Malgré l'exaspération que peut provoquer une situation de squat, il est impératif de suivre la voie légale. La loi n° 2023-668 du 27 juillet 2023 a justement été conçue pour accélérer les démarches et protéger les propriétaires de résidences principales comme secondaires. La procédure d'expulsion d'un squatteur se déroule en trois étapes clés :

  1. Porter plainte : Le propriétaire doit d'abord déposer plainte pour violation de domicile au commissariat ou à la gendarmerie, en fournissant une preuve de sa propriété (titre de propriété, attestation fiscale) et en faisant constater l'occupation illicite.
  2. Saisir le préfet : Une fois la plainte déposée, le propriétaire doit demander au préfet de mettre en demeure les occupants de quitter le logement. Le préfet dispose alors de 48 heures pour prendre sa décision.
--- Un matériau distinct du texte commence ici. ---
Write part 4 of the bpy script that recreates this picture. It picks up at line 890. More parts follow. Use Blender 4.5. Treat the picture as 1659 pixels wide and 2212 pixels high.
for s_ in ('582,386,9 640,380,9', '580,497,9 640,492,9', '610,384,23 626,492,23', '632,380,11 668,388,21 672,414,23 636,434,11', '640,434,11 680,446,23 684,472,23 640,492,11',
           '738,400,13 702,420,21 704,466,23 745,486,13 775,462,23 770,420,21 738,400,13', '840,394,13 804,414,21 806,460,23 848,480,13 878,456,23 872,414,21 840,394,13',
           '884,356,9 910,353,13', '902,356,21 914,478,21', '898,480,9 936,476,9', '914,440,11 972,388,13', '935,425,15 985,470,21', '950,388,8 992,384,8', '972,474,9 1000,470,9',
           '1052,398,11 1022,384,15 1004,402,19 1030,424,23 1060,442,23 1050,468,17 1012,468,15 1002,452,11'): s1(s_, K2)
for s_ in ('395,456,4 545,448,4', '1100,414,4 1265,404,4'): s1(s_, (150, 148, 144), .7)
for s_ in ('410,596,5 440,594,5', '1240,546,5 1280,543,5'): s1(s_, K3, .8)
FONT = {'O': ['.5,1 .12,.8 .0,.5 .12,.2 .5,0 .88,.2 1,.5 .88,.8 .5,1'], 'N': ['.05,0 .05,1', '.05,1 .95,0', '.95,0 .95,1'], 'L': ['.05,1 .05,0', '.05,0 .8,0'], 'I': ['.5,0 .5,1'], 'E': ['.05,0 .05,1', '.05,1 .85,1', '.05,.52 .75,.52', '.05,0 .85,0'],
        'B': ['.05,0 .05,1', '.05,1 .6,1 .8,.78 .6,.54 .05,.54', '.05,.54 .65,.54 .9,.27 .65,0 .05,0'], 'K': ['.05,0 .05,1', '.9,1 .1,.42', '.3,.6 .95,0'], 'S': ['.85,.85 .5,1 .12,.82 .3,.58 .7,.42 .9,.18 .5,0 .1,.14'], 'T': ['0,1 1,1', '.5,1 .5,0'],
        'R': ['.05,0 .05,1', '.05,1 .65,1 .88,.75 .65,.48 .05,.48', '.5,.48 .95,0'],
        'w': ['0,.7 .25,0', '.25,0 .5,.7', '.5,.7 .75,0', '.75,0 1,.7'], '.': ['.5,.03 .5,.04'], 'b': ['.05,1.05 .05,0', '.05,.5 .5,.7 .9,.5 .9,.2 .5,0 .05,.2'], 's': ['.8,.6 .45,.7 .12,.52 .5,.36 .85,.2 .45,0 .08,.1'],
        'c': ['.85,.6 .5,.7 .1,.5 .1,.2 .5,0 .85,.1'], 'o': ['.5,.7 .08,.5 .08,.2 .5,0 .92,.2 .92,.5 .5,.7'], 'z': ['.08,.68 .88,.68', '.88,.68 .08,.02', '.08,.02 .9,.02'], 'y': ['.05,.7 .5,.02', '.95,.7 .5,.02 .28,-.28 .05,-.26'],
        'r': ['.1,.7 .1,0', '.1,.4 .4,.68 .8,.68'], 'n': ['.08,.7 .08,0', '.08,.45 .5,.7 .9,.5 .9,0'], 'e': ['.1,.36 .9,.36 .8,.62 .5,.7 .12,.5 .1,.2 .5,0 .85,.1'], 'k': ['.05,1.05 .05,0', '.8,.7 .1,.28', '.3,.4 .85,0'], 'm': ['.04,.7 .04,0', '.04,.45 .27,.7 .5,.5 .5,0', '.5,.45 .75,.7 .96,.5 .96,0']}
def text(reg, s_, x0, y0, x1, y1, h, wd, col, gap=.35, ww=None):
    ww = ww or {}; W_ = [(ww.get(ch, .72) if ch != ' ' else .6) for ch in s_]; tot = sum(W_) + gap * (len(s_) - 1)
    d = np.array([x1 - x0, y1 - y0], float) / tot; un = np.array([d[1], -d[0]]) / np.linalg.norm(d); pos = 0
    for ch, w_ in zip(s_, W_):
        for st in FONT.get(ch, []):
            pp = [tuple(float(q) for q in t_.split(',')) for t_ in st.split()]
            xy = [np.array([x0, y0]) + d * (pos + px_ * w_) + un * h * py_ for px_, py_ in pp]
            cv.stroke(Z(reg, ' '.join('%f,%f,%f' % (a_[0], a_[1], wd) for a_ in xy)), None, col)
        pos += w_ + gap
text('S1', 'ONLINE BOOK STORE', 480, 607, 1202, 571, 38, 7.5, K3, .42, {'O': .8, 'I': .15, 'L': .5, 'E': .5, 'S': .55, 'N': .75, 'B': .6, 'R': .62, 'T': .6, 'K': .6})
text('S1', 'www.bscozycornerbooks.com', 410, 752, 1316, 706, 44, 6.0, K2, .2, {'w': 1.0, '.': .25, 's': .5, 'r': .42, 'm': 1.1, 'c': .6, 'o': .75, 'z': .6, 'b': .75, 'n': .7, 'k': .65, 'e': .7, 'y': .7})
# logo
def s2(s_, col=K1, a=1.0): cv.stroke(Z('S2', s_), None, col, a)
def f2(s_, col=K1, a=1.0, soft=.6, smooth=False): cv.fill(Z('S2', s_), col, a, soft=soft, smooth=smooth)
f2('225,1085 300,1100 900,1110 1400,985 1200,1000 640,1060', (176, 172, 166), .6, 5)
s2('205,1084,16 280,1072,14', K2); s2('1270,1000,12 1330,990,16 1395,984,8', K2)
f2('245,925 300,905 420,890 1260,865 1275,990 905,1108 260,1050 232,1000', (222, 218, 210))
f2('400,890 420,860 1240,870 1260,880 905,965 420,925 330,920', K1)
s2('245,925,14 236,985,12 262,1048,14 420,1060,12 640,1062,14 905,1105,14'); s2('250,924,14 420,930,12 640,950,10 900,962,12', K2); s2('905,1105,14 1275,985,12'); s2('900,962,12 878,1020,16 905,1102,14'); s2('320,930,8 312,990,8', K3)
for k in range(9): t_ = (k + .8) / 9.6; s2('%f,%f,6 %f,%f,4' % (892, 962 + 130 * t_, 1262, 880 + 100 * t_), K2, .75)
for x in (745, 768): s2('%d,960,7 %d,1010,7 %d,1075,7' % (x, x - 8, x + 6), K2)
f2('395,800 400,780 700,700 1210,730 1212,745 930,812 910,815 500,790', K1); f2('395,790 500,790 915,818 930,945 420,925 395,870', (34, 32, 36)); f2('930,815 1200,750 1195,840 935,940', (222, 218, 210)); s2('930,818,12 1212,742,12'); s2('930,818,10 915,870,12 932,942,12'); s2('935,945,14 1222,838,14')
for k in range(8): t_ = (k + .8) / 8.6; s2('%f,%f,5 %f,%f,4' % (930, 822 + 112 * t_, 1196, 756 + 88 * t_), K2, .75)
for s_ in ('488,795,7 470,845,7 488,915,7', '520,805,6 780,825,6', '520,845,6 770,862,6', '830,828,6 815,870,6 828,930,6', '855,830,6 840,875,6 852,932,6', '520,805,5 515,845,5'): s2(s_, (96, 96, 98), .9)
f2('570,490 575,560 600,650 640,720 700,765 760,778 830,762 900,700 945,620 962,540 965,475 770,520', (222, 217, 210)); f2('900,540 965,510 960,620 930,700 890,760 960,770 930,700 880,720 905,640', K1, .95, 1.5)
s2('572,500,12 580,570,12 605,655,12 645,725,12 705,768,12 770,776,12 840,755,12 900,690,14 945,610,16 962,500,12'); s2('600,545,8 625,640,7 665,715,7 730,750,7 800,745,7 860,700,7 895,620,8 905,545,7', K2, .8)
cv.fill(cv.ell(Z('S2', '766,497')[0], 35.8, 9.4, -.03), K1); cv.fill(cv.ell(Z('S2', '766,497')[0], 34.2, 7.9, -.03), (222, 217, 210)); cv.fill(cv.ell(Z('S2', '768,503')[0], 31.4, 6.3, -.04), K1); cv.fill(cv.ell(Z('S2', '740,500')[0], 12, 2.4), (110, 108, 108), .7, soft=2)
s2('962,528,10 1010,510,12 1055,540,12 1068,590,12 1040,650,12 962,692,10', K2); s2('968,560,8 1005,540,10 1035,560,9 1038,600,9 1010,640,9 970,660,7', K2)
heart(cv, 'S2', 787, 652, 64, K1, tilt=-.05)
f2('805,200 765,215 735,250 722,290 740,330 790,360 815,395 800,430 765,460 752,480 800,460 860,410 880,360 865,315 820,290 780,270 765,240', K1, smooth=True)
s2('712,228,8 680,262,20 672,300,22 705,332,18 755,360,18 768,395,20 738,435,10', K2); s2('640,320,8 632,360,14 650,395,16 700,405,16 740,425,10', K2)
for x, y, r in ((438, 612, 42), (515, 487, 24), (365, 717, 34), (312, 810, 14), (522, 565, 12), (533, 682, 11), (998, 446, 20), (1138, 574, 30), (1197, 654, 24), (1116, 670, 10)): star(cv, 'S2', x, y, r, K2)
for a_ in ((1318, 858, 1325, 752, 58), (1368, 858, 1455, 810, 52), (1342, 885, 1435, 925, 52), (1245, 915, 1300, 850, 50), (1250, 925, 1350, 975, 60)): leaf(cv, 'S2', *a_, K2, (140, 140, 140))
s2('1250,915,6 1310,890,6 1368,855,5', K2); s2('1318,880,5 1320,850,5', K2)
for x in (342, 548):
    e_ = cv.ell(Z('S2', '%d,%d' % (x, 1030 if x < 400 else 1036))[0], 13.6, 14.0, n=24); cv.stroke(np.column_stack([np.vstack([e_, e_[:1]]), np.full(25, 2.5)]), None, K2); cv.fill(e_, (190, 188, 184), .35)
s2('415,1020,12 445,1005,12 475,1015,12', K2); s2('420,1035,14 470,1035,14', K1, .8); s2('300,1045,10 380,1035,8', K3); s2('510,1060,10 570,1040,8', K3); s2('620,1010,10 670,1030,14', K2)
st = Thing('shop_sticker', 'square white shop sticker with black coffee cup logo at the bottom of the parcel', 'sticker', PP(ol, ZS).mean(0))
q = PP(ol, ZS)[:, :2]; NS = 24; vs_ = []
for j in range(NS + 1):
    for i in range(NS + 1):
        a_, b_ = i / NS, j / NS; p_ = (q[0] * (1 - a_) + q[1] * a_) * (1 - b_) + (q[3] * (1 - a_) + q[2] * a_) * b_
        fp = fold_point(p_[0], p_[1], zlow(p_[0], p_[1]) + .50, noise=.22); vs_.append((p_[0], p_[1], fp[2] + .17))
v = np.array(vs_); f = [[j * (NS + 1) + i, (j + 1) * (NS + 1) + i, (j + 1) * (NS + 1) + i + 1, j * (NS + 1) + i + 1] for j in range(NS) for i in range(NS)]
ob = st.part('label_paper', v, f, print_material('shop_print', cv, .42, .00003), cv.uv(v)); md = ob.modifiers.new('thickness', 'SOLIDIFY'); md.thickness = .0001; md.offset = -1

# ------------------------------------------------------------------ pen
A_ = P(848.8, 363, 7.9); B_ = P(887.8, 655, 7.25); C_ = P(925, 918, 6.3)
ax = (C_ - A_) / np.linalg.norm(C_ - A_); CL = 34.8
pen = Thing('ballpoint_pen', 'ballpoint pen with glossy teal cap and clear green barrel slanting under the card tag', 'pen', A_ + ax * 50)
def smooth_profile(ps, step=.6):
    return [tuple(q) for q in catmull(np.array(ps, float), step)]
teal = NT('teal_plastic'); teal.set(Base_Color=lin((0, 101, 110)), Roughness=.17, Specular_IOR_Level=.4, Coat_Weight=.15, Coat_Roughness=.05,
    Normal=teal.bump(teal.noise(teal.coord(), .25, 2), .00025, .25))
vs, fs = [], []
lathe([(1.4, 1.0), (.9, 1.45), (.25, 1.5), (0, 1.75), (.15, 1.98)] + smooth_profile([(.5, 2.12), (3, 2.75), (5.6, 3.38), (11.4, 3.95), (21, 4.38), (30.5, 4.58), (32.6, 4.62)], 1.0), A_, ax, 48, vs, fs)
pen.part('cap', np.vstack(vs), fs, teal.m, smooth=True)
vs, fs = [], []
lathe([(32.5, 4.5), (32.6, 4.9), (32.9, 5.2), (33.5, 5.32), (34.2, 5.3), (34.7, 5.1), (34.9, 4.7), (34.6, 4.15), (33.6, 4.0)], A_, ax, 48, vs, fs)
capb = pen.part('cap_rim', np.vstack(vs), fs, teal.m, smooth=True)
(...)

  3. Expulsion forcée : Si le préfet accepte la demande, il envoie une mise en demeure aux squatteurs, leur laissant un délai minimal de 24 heures pour partir. Passé ce délai, si le logement n'est pas libéré, le préfet doit procéder à l'évacuation forcée sans délai.

Le jugement d'Andernos-les-Bains constitue donc un signal fort de la justice : même face à une situation illégale, nul ne peut contourner la loi, au risque de voir la situation se retourner contre lui.